#### Description of the task:
All of the material below is to be restated word for word, apart from the pictures.

╔══

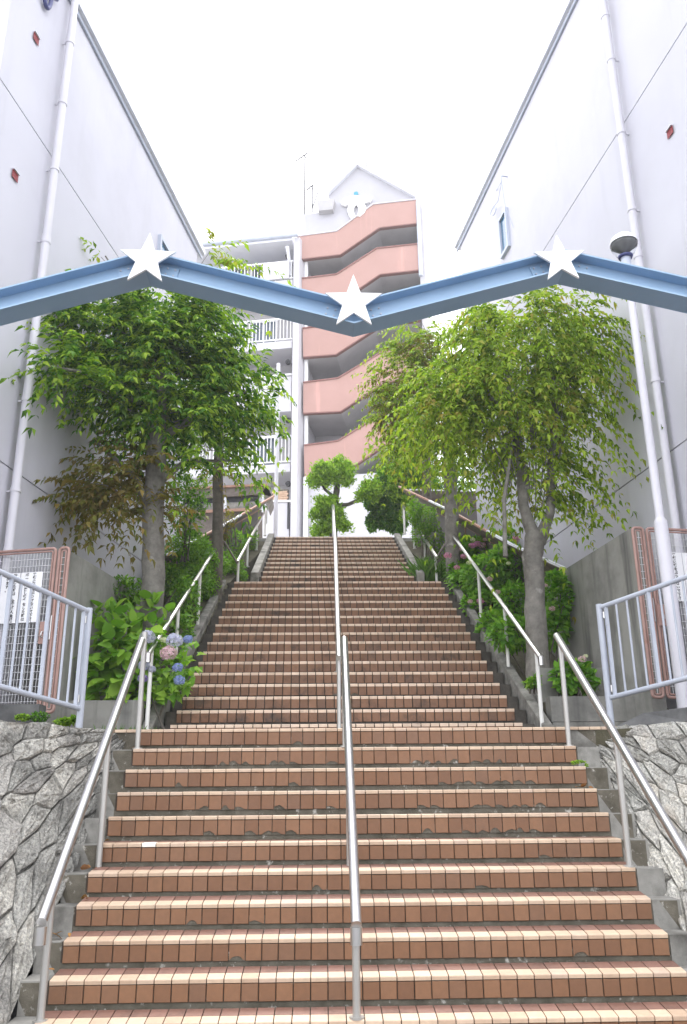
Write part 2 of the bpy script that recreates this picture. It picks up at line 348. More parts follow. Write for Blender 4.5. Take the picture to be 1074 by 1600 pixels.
def chip_shape(w, h, d, r):                   # riser tile with its lower edge broken away
    xs = np.linspace(0, w, 9); amp = r.uniform(.012, .034); c = r.uniform(.2, .8)*w; wd = r.uniform(.25, .6)*w
    bot = [-h + max(0, amp*(1 - ((x-c)/wd)**2)) + r.uniform(0,.004) for x in xs]
    front = [(0,0,0)] + [(x,0,z) for x, z in zip(xs, bot)] + [(w,0,0)]
    n = len(front); vs = front + [(x, d, z) for x,_,z in front]
    fs = [tuple(range(n)), tuple(range(2*n-1,n-1,-1))] + [((i+1)%n, i, i+n, (i+1)%n+n) for i in range(n)]
    return vs, fs
def me_of(name, sh, mat):
    me = bpy.data.meshes.new(name); me.from_pydata(sh[0], [], sh[1]); me.materials.append(mat); me.update(); return me
RH = .102
def tilt(k): return .032 if k <= 3 else {4:.027, 5:.009}.get(k, 0)      # worn lower treads fall towards the front
def rise(k): return .090 if tilt(k-1) > .02 else RH
pr_ = random.Random(3)
chip_px = {10:[(462,480)], 9:[(340,400),(415,470),(508,522),(640,722),(745,805)], 8:[(282,295),(405,415),(446,462),(685,760),(772,840)],
           7:[(310,320),(345,385),(424,440),(508,525),(647,690),(728,855)], 6:[(312,328),(392,460),(655,672),(722,845)], 5:[(846,866)], 4:[(480,500),(740,762)], 3:[(305,325),(404,420)], 2:[(372,390),(880,900)],
           11:[], 14:[(520,560)]}
flights = [('lower_stair_flight', range(-3, 11), 'riser', 'nosing', range(1, 9)),
           ('middle_stair_flight', range(11, 27), 'riser_mid', 'nosing_mid', range(11, 19)),
           ('upper_stair_flight', range(27, 38), 'riser_mid', 'nosing_mid', ())]
flight_obj = {}
white_done = False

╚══

#### Response to this exercise:
Write part 2 of the bpy script that recreates this picture. It picks up at line 348. More parts follow. Write for Blender 4.5. Take the picture to be 1074 by 1600 pixels.
def chip_shape(w, h, d, r):                   # riser tile with its lower edge broken away
    xs = np.linspace(0, w, 9); amp = r.uniform(.012, .034); c = r.uniform(.2, .8)*w; wd = r.uniform(.25, .6)*w
    bot = [-h + max(0, amp*(1 - ((x-c)/wd)**2)) + r.uniform(0,.004) for x in xs]
    front = [(0,0,0)] + [(x,0,z) for x, z in zip(xs, bot)] + [(w,0,0)]
    n = len(front); vs = front + [(x, d, z) for x,_,z in front]
    fs = [tuple(range(n)), tuple(range(2*n-1,n-1,-1))] + [((i+1)%n, i, i+n, (i+1)%n+n) for i in range(n)]
    return vs, fs
def me_of(name, sh, mat):
    me = bpy.data.meshes.new(name); me.from_pydata(sh[0], [], sh[1]); me.materials.append(mat); me.update(); return me
RH = .102
def tilt(k): return .032 if k <= 3 else {4:.027, 5:.009}.get(k, 0)      # worn lower treads fall towards the front
def rise(k): return .090 if tilt(k-1) > .02 else RH
pr_ = random.Random(3)
chip_px = {10:[(462,480)], 9:[(340,400),(415,470),(508,522),(640,722),(745,805)], 8:[(282,295),(405,415),(446,462),(685,760),(772,840)],
           7:[(310,320),(345,385),(424,440),(508,525),(647,690),(728,855)], 6:[(312,328),(392,460),(655,672),(722,845)], 5:[(846,866)], 4:[(480,500),(740,762)], 3:[(305,325),(404,420)], 2:[(372,390),(880,900)],
           11:[], 14:[(520,560)]}
flights = [('lower_stair_flight', range(-3, 11), 'riser', 'nosing', range(1, 9)),
           ('middle_stair_flight', range(11, 27), 'riser_mid', 'nosing_mid', range(11, 19)),
           ('upper_stair_flight', range(27, 38), 'riser_mid', 'nosing_mid', ())]
flight_obj = {}
white_done = False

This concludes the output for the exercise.